Huntington and its subsidiaries are also subject to various regulatory requirements that impose restrictions on cash, debt, and
dividends. The Bank is required to maintain cash reserves based on the level of certain of its deposits. This reserve requirement may be
met by holding cash in banking offices or on deposit at the Federal Reserve Bank. During 2003 and 2002, the average balance of these
deposits were $66.6 million and $70.0 million, respectively.
Under current Federal Reserve regulations, the Bank is limited as to the amount and type of loans it may make to the parent company
and non-bank subsidiaries. At December 31, 2003, the Bank could lend $298.3 million to a single affiliate, subject to the qualifying
collateral requirements defined in the regulations.
Dividends from the Bank are one of the major sources of funds for Huntington. These funds aid the parent company in the payment of
dividends to shareholders, expenses, and other obligations. Payment of dividends to the parent company is subject to various legal and
regulatory limitations. Regulatory approval is required prior to the declaration of any dividends in excess of available retained earnings.
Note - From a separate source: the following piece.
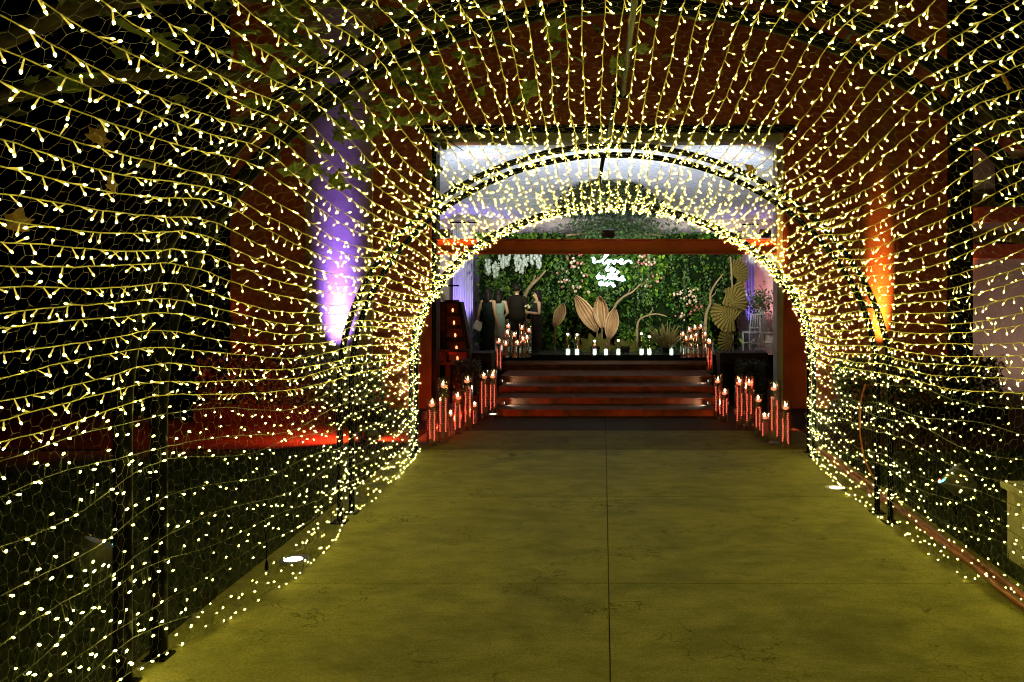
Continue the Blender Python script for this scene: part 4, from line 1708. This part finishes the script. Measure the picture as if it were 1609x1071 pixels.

The amount of dividends that may be declared without regulatory approval is further limited to the sum of net income for the current
year and retained net income for the preceding two years, less any required transfers to surplus or common stock. The Bank could
declare, without regulatory approval, dividends in 2004 of approximately $332.7 million plus an additional amount equal to its net
income through the date of declaration in 2004.